PYD/YPG/PKK terör örgütünün etnik temizlik politikasının ve insanlığa karşı
işlediği suçların ilk ve en büyük mağduru Suriyeli Araplar olmuştur.
Yüzbinlerce Arap, PYD/YPG/PKK tarafından Fırat'ın doğusundaki evlerinden ve
topraklarından sürülmüştür.
Arap dünyasının ve Arap sokağının sesi olması gereken Arap Ligi Genel
Sekreteri’nin, Suriyeli Arapların hak ve hukukunu savunmak yerine,
Suriye'de Araplara karşı işlenen suçların müsebbiplerine ve “Arap vatanını”
parçalamaya çalışan teröristlere arka çıkması ibret vericidir.
Barış Pınarı Harekatı, BM Şartı’nın 51. maddesi çerçevesinde Türkiye’nin
meşru müdafaa hakkı bağlamında yürütülmektedir.

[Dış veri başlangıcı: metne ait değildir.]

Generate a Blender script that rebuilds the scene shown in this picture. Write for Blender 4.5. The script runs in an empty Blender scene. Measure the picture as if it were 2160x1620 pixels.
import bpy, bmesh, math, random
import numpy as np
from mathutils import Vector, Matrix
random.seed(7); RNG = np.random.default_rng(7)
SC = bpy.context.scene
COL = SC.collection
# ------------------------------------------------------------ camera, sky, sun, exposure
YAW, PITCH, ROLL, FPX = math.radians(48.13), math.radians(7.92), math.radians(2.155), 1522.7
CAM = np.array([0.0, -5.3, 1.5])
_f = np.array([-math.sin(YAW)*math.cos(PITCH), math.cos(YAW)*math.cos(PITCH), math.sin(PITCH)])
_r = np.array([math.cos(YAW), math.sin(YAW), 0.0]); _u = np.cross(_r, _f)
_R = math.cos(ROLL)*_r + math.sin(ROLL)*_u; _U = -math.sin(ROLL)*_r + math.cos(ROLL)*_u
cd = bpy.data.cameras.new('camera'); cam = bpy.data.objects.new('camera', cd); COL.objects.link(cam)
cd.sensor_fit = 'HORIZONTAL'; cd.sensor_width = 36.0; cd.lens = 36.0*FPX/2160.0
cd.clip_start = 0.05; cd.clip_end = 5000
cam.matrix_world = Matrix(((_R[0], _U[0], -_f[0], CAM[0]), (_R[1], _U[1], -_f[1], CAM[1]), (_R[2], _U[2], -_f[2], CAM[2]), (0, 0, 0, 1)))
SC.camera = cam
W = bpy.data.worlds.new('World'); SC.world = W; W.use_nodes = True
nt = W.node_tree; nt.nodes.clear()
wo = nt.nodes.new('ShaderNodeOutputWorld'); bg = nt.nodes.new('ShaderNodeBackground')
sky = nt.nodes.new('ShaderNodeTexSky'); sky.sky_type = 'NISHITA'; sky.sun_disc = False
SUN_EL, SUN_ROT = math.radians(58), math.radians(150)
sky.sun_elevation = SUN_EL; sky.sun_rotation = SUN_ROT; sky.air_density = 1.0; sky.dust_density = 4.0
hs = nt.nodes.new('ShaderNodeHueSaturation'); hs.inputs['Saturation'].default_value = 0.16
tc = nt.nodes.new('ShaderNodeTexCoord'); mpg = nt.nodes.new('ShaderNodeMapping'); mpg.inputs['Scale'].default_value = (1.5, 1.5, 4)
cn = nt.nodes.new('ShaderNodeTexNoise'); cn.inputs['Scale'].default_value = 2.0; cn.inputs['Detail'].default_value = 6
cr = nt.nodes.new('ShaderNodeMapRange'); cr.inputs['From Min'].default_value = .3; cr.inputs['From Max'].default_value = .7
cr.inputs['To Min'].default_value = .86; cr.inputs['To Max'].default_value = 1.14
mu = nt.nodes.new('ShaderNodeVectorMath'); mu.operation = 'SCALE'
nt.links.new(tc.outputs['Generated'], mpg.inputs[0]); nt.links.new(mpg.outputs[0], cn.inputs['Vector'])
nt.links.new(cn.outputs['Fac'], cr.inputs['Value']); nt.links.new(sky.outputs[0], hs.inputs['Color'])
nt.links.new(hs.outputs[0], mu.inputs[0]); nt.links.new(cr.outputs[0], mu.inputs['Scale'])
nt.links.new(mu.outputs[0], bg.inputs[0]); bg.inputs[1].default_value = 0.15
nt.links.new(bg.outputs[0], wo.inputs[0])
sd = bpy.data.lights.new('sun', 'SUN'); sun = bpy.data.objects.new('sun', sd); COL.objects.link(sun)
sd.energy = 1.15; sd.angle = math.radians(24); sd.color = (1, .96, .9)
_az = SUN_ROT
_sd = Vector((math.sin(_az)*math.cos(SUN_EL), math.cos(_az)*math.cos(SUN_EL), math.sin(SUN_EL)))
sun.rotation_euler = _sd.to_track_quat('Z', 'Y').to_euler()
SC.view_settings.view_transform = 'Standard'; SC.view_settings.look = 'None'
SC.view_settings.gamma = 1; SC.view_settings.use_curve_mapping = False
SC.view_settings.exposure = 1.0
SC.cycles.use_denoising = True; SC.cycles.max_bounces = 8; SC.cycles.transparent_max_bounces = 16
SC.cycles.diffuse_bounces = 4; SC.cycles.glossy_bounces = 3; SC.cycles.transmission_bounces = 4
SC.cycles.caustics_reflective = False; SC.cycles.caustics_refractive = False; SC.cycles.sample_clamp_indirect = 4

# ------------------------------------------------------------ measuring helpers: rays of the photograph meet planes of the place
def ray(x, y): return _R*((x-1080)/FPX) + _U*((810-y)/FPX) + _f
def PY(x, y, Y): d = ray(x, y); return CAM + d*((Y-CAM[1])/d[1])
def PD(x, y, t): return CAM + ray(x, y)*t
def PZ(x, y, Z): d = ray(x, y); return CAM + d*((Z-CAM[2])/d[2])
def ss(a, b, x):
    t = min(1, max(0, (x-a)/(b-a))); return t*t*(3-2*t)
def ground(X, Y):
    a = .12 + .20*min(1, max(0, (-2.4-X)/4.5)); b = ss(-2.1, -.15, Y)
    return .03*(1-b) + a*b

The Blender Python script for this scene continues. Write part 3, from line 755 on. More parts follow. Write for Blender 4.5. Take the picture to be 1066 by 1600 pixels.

Başta Kudüs olmak üzere, Ortadoğu ve Kuzey Afrika coğrafyasında yüzbinlerce
insanı etkileyen gayri meşru uygulamalar ve mezalim karşısında sesi
çıkmayan Arap Ligi Genel Sekreteri’nin Suriye’nin toprak bütünlüğüne
kasteden bir terör örgütü yerine ülkemizi işgalci olarak suçlaması, bu
örgütün suçlarına ortak olmak ve Arap dünyasına ihanet etmektir.